Re: Separation of powers
DS999,
Thanks for reminding me about the grand juries. One of those things where they've disappeared in the UK, so it's easy to forget that the US and our systems have diverged significantly over the years, from being very similar - but with King crossed out and President quickly written in. Of course, having a constitution always made the US system completely different anyway, but also means it's evolved less - because it's much harder to change a codified constitution than a system of written precedent and proceedural law.

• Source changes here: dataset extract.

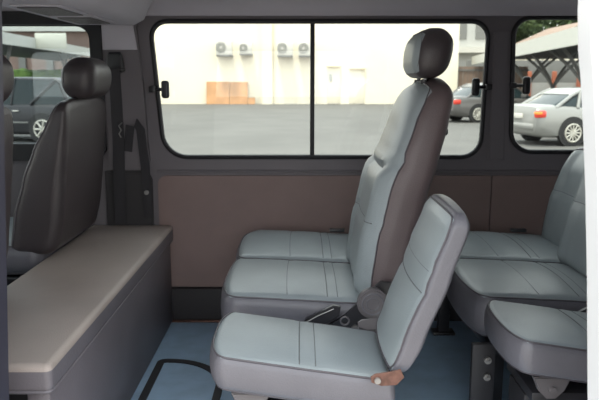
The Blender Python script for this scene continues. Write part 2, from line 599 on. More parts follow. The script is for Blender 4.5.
# ------------------------------------------------------------------ ceiling air duct with two grilles
vent = thing('air_vent_panel', 'grey ceiling air duct panel with two grilles above the front seats', 'air vent', (-0.735, 2.15, 1.245))
bm = bmesh.new()
ap = [(-0.145, 0.0), (0.075, 0.0), (0.115, 0.02), (0.165, 0.112), (-0.165, 0.112)]
prism(bm, ap, -0.88, 0.60, 0.006)
obj('panel', bm, M['head_liner'], vent)
for y0, y1 in ((-0.16, 0.12), (0.17, 0.43)):
    bm = bmesh.new()
    box(bm, -0.10, 0.045, y0, y1, -0.006, -0.0005, 0.002)
    g = obj('grille_frame', bm, M['head_liner'], vent)
    bm = bmesh.new()
    k = 0
    y = y0 + 0.02
    while y < y1 - 0.015:
        box(bm, -0.085, 0.030, y, y + 0.006, -0.010, -0.0062)
        y += 0.013
    obj('louvre', bm, M['grey_plastic'], g, smooth=False)['kind'] = 'stuff'

# ------------------------------------------------------------------ oval rubber strip on the floor
def xyloop(x0, x1, y0, y1, r, n=10):
    return rrect(x0, x1, y0, y1, r, n)


bm = bmesh.new()
lo = xyloop(-0.528, -0.262, 1.34, 2.36, (0.05, 0.20, 0.225, 0.03), 14)
li = inset(lo, 0.026)
n = len(lo)
top = [[bm.verts.new((x, y, 0.005)) for x, y in L] for L in (lo, li)]
bot = [[bm.verts.new((x, y, 0.0005)) for x, y in L] for L in (lo, li)]
for i in range(n):
    j = (i + 1) % n
    bm.faces.new((top[0][i], top[0][j], top[1][j], top[1][i]))
    bm.faces.new((bot[0][i], bot[0][j], bot[1][j], bot[1][i]))
    bm.faces.new((top[0][i], top[0][j], bot[0][j], bot[0][i]))
    bm.faces.new((top[1][i], top[1][j], bot[1][j], bot[1][i]))
tag(obj('floor_strip', bm, M['rubber']), 'black rubber strip curving in a loop on the blue floor', 'rubber strip')


# ================================================================== SEATS
def stitch(name, paths, parent, r=0.0016, m=None, closed=False):
    bm = bmesh.new()
    for p in paths:
        tube(bm, p, r, 6, closed=closed)
    return obj(name, bm, m or M['piping'], parent)


def cushion(parent, x0, x1, y0, y1, ztop, T, r, tilt, lines, mtop, mside, name='cushion', crown=0.012, pipe=True, taper=0.0, prnd=(0.020, 0.020)):
    """seat cushion: front (left) at x0. side faces get the side leather, seams run at the given x fractions"""
    cx, cy = (x0 + x1) / 2, (y0 + y1) / 2
    hx, hy, hz = (x1 - x0) / 2, (y1 - y0) / 2, T / 2

    def fn(p):
        u, v, t = p.x / hx, p.y / hy, p.z / hz
        z = p.z
        if t > 0:
            z += crown * (1 - u * u) * (1 - v * v) * t
            for lx in lines:
                z -= 0.004 * math.exp(-((u - lx) * hx / 0.010) ** 2) * t * (1 - v ** 6)
        y = p.y * (1 - taper * max(0, -u) ** 3)
        x = p.x - 0.014 * (1 - v * v) * max(0, -u) + (prnd[0] if v < 0 else prnd[1]) * abs(v) ** 5 * max(0, -u) ** 2
        # belly of the skirt
        if abs(v) > 0.8 or abs(u) > 0.8:
            k = math.cos(t * PI / 2)
            x += 0.006 * u * k
            y += 0.006 * v * k
        z += -tilt * (u + 1) * hx
        return Vector((cx + x, cy + y, ztop - hz + z))
    bm = bmesh.new()
    pad(bm, hx, hy, hz, r, fn, 0.016, (2, 1))
    o = obj(name, bm, [mtop, mside], parent)
    if pipe:
        loop = [fn(p) for p in edge_loop(hx, hy, hz, r, 1, 2, out=0.001)]
        stitch('piping', [loop], o, 0.0024, closed=True)
        loop = [fn(p) for p in edge_loop(hx, hy, hz, r, -1, 2, out=0.0005)]
        stitch('lower_piping', [loop], o, 0.002, closed=True)
    ps = []
    for lx in lines:
        ps.append([fn(Vector((lx * hx, hy * (1 - r / hy * 0.9) * (k / 24 * 2 - 1), hz + 0.0006))) for k in range(25)])
    if ps: stitch('seam', ps, o, 0.0014, M['seam'])
    return o


def backrest(parent, tab, y0, y1, r, mfront, mside, name='backrest', crease=None, bolster=0.0, seams=(), topround=0.0, toptaper=0.0, piping=True, puff=(0.0, 0.0)):
    """tab rows: (z, x_front, x_rear). front faces -x"""
    z0, z1 = tab[0][0], tab[-1][0]
    cy = (y0 + y1) / 2
    hy, hz, hx = (y1 - y0) / 2, (z1 - z0) / 2, 0.06
    rr = min(r, hx * 0.95)

    def fn(p):
        w = (p.z + hz) / (2 * hz)
        z = z0 + w * (z1 - z0)
        xf, xr = lerp_table(tab, z)
        s = (p.x + hx) / (2 * hx)
        x = xf + (xr - xf) * s
        v = p.y / hy
        y = cy + p.y * (1 - toptaper * max(0, (w - 0.55) / 0.45) ** 2)
        z -= topround * v * v * max(0, (w - 0.5) * 2) ** 2
        f = max(0.0, 1 - s * 2.2)
        if bolster:
            lowpart = 1.0
            if crease is not None:
                lowpart = max(0.0, min(1.0, (crease - z) / 0.03))
            k = max(0.0, (abs(v) - 0.45) / 0.30)
            k = min(1, k)
            k = k * k * (3 - 2 * k)
            x += f * bolster * (1 - k) * lowpart * 1.0
        if crease is not None:
            zc = crease - 0.035 * math.cos(v * PI / 2)
            x += f * 0.010 * math.exp(-((z - zc) / 0.012) ** 2)
        for sz in seams:
            x += f * 0.004 * math.exp(-((z - sz) / 0.009) ** 2)
        pk = puff[0]
        if crease is not None:
            pk = puff[0] + (puff[1] - puff[0]) * max(0.0, min(1.0, (z - crease + 0.04) / 0.06))
        x -= max(0.0, 1 - s * 1.5) * pk * (1 - abs(v) ** 5) * min(1.0, (1 - abs(2 * w - 1)) * 6)
        x -= f * 0.012 * (1 - v * v)
        return Vector((x, y, z))
    bm = bmesh.new()
    pad(bm, hx, hy, hz, rr, fn, 0.014, (0, -1))
    o = obj(name, bm, [mfront, mside], parent)
    if piping:
        loop = [fn(p) for p in edge_loop(hx, hy, hz, rr, -1, 0, out=0.001)]
        stitch('piping', [loop], o, 0.0024, closed=True)
    ps = []
    for sz in seams:
        pz = (sz - z0) / (z1 - z0) * 2 * hz - hz
        ps.append([fn(Vector((-hx - 0.0010, hy * 0.86 * (k / 24 * 2 - 1), pz))) for k in range(25)])
    if ps: stitch('seam', ps, o, 0.0014, M['seam'])
    return o


def headrest(parent, cx, cy, zb, zt, tx, wy, mf, ms, lean_=0.10, posts=True):
    hx, hy, hz = tx / 2, wy / 2, (zt - zb) / 2
    zc = (zb + zt) / 2

    def fn(p):
        u, v, t = p.x / hx, p.y / hy, p.z / hz
        x = p.x * (1 - 0.22 * max(0, t) ** 2 - 0.12 * max(0, -t)) - 0.008 * (1 - v * v) * (1 if u < 0 else 0)
        y = p.y * (1 - 0.20 * max(0, t) ** 2 - 0.06 * max(0, -t))
        z = p.z
        x += lean_ * p.z
        return Vector((cx + x, cy + y, zc + z))
    bm = bmesh.new()
    pad(bm, hx, hy, hz, min(hx, hy, hz) * 0.84, fn, 0.014, (0, -1))
    o = obj('headrest', bm, [mf, ms], parent)
    r0 = min(hx, hy, hz) * 0.84
    stitch('seam', [[fn(p) for p in edge_loop(hx, hy, hz, r0, -1, 0, out=0.0005)]], o, 0.0014, closed=True)
    if posts:
        for sy in (-0.055, 0.055):
            bm = bmesh.new()
            tube(bm, [(cx - 0.022, cy + sy, zb - 0.05), (cx - 0.012, cy + sy, zb + 0.02)], 0.006, 10)
            obj('headrest_post', bm, M['steel'], parent)
            bm = bmesh.new()
            cyl(bm, (cx - 0.018, cy + sy, zb - 0.010), 0.011, 0.012, 'Z', 12)
            obj('post_collar', bm, M['black_plastic'], parent)
    return o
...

We got rid of those (it turns out when I Google it not in the 18th Century, but) in 1933. Although they'd apparently been increasingly irrelevant in the 19th Century due to the system of a hearing before a magistrate to see whether a suspect could be held in custody by the police prior to charging. After that prosecutions were brought by the Attorney General (a government minister but by precedent they were supposed to act impartially - which they mostly did). In practise the police tended to make those decisions in cooperation with prosecuting barristers/lawyers. That allowed the police too much leeway to basically let crims off prosecution in exchange for deals - and allowed some dodgy prosecutions - so we created an independent Crown Prosecution Service (CPS) who mean the police are no longer allowed to stop investigating someone without CPS permission, and also can't charge without it either. Although I think the Attorney General can still bring prosecutions, in exceptional circumstances or matters of National Security.
However, Grand Juries aren't particularly hard to cheat at, so I think your hope in them is misplaced. Seeing as they don't sit in public and the government controls all the evidence they see - it probably isn't hard to get them to allow charges to be pressed. Even if the evidence is so flimsy that the subsequent court case collapses embarrassingly quickly.